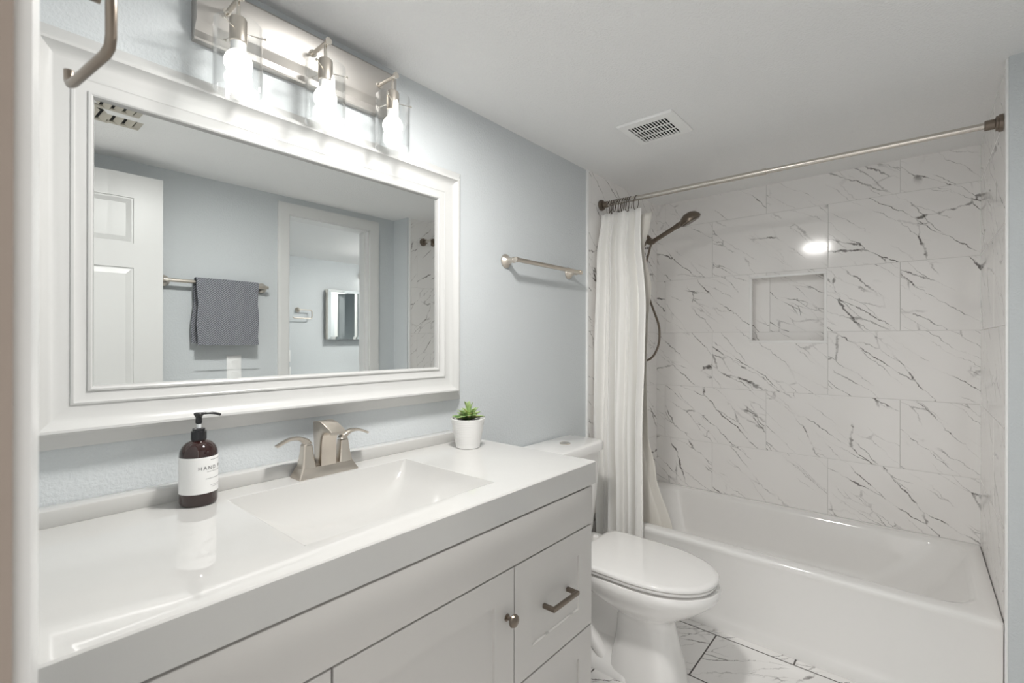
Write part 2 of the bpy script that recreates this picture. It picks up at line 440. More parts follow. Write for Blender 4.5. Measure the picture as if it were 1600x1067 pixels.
# six panel entry door standing open along the right wall (seen in the mirror)
b = MB(); dy0, dy1 = -1.585, -1.55; dx0, dx1 = .035, .668; dz1 = 2.062
b.box(dx0, dx1, dy0, dy1-.006, .01, dz1)
st = .115; mid = (dx0+dx1)/2
cols = ((dx0+st, mid-.045), (mid+.045, dx1-st)); rows = ((.24, .86), (1.0, 1.62), (1.735, 1.95))
xs = [dx0, dx0+st, mid-.045, mid+.045, dx1-st, dx1]
for (x0, x1) in ((xs[0], xs[1]), (xs[2], xs[3]), (xs[4], xs[5])): b.box(x0, x1, dy1-.006, dy1, .01, dz1)
zs = [.01, .24, .86, 1.0, 1.62, 1.735, 1.95, dz1]
for (x0, x1) in cols:
    for k in (0, 2, 4, 6): b.box(x0, x1, dy1-.006, dy1, zs[k], zs[k+1])
    for (z0, z1) in rows:
        m_ = .022
        r0 = [Vector((x, dy1-.006, z)) for x, z in ((x0+.008, z0+.008), (x1-.008, z0+.008), (x1-.008, z1-.008), (x0+.008, z1-.008))]
        r1 = [Vector((x, dy1+.000, z)) for x, z in ((x0+.008+m_, z0+.008+m_), (x1-.008-m_, z0+.008+m_), (x1-.008-m_, z1-.008-m_), (x0+.008+m_, z1-.008-m_))]
        b.loft([r0, r1], cap0=False)
struct(b.build('door_1', 'door', smooth=0))

# ---------------------------------------------------------------- vanity mirror
T = thing('framed_mirror', 'large rectangular wall mirror in a wide white moulded frame above the vanity', 'mirror', (.64, 0, 1.063))
MX0, MX1, MZ0, MZ1 = .064, 1.222, 1.063, 1.897
prof = [(0, 0), (0, -.011), (.004, -.014), (.030, -.034), (.031, -.042), (.036, -.045), (.041, -.044), (.044, -.040), (.052, -.034), (.062, -.0285), (.074, -.0255),
        (.086, -.0245), (.087, -.027), (.091, -.028), (.094, -.026), (.112, -.0235), (.113, -.0265), (.117, -.0275), (.120, -.0255), (.123, -.017), (.123, 0)]
rings = []
for (o, y) in prof:
    rings.append([Vector((MX0+o, y-.0005, MZ0+o)), Vector((MX1-o, y-.0005, MZ0+o)), Vector((MX1-o, y-.0005, MZ1-o)), Vector((MX0+o, y-.0005, MZ1-o))])
b = MB(); b.loft(rings+[rings[0]], False, False); bmesh.ops.remove_doubles(b.bm, verts=b.bm.verts[:], dist=1e-6)
b.build('frame', 'frame', T, smooth=28)
g = .1225; gx0, gx1, gz0, gz1 = MX0+g, MX1-g, MZ0+g, MZ1-g; bw = .022
b = MB()
R0 = [Vector((x, -.0155, z)) for x, z in ((gx0+bw, gz0+bw), (gx1-bw, gz0+bw), (gx1-bw, gz1-bw), (gx0+bw, gz1-bw))]
R1 = [Vector((x, -.0155-bw*.019, z)) for x, z in ((gx0, gz0), (gx1, gz0), (gx1, gz1), (gx0, gz1))]
R2 = [Vector((p.x, -.003, p.z)) for p in R1]
b.loft([R2, R1, R0]); b.build('mirror_glass', 'mirror', T, smooth=0)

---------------

- PROBLEM REQUIREMENTS
Would you set down the listing exactly, omitting pictures?

- ANSWER FOR THIS EXERCISE
Write part 2 of the bpy script that recreates this picture. It picks up at line 440. More parts follow. Write for Blender 4.5. Measure the picture as if it were 1600x1067 pixels.
# six panel entry door standing open along the right wall (seen in the mirror)
b = MB(); dy0, dy1 = -1.585, -1.55; dx0, dx1 = .035, .668; dz1 = 2.062
b.box(dx0, dx1, dy0, dy1-.006, .01, dz1)
st = .115; mid = (dx0+dx1)/2
cols = ((dx0+st, mid-.045), (mid+.045, dx1-st)); rows = ((.24, .86), (1.0, 1.62), (1.735, 1.95))
xs = [dx0, dx0+st, mid-.045, mid+.045, dx1-st, dx1]
for (x0, x1) in ((xs[0], xs[1]), (xs[2], xs[3]), (xs[4], xs[5])): b.box(x0, x1, dy1-.006, dy1, .01, dz1)
zs = [.01, .24, .86, 1.0, 1.62, 1.735, 1.95, dz1]
for (x0, x1) in cols:
    for k in (0, 2, 4, 6): b.box(x0, x1, dy1-.006, dy1, zs[k], zs[k+1])
    for (z0, z1) in rows:
        m_ = .022
        r0 = [Vector((x, dy1-.006, z)) for x, z in ((x0+.008, z0+.008), (x1-.008, z0+.008), (x1-.008, z1-.008), (x0+.008, z1-.008))]
        r1 = [Vector((x, dy1+.000, z)) for x, z in ((x0+.008+m_, z0+.008+m_), (x1-.008-m_, z0+.008+m_), (x1-.008-m_, z1-.008-m_), (x0+.008+m_, z1-.008-m_))]
        b.loft([r0, r1], cap0=False)
struct(b.build('door_1', 'door', smooth=0))

# ---------------------------------------------------------------- vanity mirror
T = thing('framed_mirror', 'large rectangular wall mirror in a wide white moulded frame above the vanity', 'mirror', (.64, 0, 1.063))
MX0, MX1, MZ0, MZ1 = .064, 1.222, 1.063, 1.897
prof = [(0, 0), (0, -.011), (.004, -.014), (.030, -.034), (.031, -.042), (.036, -.045), (.041, -.044), (.044, -.040), (.052, -.034), (.062, -.0285), (.074, -.0255),
        (.086, -.0245), (.087, -.027), (.091, -.028), (.094, -.026), (.112, -.0235), (.113, -.0265), (.117, -.0275), (.120, -.0255), (.123, -.017), (.123, 0)]
rings = []
for (o, y) in prof:
    rings.append([Vector((MX0+o, y-.0005, MZ0+o)), Vector((MX1-o, y-.0005, MZ0+o)), Vector((MX1-o, y-.0005, MZ1-o)), Vector((MX0+o, y-.0005, MZ1-o))])
b = MB(); b.loft(rings+[rings[0]], False, False); bmesh.ops.remove_doubles(b.bm, verts=b.bm.verts[:], dist=1e-6)
b.build('frame', 'frame', T, smooth=28)
g = .1225; gx0, gx1, gz0, gz1 = MX0+g, MX1-g, MZ0+g, MZ1-g; bw = .022
b = MB()
R0 = [Vector((x, -.0155, z)) for x, z in ((gx0+bw, gz0+bw), (gx1-bw, gz0+bw), (gx1-bw, gz1-bw), (gx0+bw, gz1-bw))]
R1 = [Vector((x, -.0155-bw*.019, z)) for x, z in ((gx0, gz0), (gx1, gz0), (gx1, gz1), (gx0, gz1))]
R2 = [Vector((p.x, -.003, p.z)) for p in R1]
b.loft([R2, R1, R0]); b.build('mirror_glass', 'mirror', T, smooth=0)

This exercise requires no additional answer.